Sekalipun Argentina sudah tiga kali juara dunia (1978, 1986, 2022) dan 15 kali juara “Copa America”. Belum tentu “Dewi Fortuna” akan berpihak kepada negara “Tango” ini.
Pun, pelatih Kolombia Nestor Lorenzo (saat ini), bukanlah sosok sembarangan. Anggota skuad Timnas Argentina saat final “World Cup” 1990 tersebut, adalah pilihan utama pelatih pembawa Argentina juara dunia 1986 (Carlos Billardo). Seangkatan dengan punggawa 1990: Claudio Cannigia, Sergio Batista, Jorge Burrucchaga, Nery Pumpido, Diego Maradona, dan Ricardo Giusti, saat Argentina kalah 1-2 (dari Jerman) di final Piala Dunia 1990, Nestor Lorenzo adalah “ahli strategi”.

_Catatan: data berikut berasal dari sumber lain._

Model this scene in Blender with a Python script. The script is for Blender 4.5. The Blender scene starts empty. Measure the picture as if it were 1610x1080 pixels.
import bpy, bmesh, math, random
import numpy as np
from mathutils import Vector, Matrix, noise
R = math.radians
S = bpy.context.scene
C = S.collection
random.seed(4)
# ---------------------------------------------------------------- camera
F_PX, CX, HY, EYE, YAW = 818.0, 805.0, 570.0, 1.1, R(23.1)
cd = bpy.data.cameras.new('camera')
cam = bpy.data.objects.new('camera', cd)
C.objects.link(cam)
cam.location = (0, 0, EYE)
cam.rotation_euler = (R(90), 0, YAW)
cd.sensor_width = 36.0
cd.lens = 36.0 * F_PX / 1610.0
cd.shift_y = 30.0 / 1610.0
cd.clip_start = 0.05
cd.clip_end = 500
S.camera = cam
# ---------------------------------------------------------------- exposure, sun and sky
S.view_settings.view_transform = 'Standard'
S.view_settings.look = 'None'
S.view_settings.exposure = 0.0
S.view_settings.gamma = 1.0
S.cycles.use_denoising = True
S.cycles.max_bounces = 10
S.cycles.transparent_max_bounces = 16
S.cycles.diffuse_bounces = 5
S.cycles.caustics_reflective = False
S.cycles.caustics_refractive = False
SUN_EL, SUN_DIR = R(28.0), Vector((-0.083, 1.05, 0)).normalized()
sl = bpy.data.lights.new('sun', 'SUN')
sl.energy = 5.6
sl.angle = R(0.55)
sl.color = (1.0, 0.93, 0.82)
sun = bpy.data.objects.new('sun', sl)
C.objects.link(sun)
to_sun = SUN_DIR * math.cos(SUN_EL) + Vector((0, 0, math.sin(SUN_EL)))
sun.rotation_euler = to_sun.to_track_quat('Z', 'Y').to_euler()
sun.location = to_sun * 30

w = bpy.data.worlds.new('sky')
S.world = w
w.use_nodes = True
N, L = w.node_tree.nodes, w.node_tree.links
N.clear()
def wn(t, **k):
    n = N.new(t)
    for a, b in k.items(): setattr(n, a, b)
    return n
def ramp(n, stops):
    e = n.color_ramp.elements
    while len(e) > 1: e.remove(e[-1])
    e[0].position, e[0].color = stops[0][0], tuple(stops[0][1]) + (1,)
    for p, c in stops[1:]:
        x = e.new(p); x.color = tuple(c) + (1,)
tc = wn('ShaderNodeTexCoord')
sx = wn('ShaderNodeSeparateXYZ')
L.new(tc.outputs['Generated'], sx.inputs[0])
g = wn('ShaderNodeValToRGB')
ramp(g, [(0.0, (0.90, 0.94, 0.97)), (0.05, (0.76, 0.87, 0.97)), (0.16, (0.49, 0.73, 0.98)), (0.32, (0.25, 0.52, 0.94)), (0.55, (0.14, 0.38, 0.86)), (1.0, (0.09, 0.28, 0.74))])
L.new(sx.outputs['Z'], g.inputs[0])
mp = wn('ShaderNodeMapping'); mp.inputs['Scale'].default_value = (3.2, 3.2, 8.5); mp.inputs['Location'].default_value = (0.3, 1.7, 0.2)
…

Sekiranya Kolombia mampu mengalahkan Argentina yang diperkuat para bintang: Lionel Messi, Emiliano Martinez, Julian Alvarez, Janganlah menganggap Kolombia berlaku “songong” terhadap sang “jagoan”, Argentina. Jangan juga katakan, “Belum cukup ilmu, sudah berani menang”. Kejutan Kolombia, pasti ditunggu pencinta sepakbola.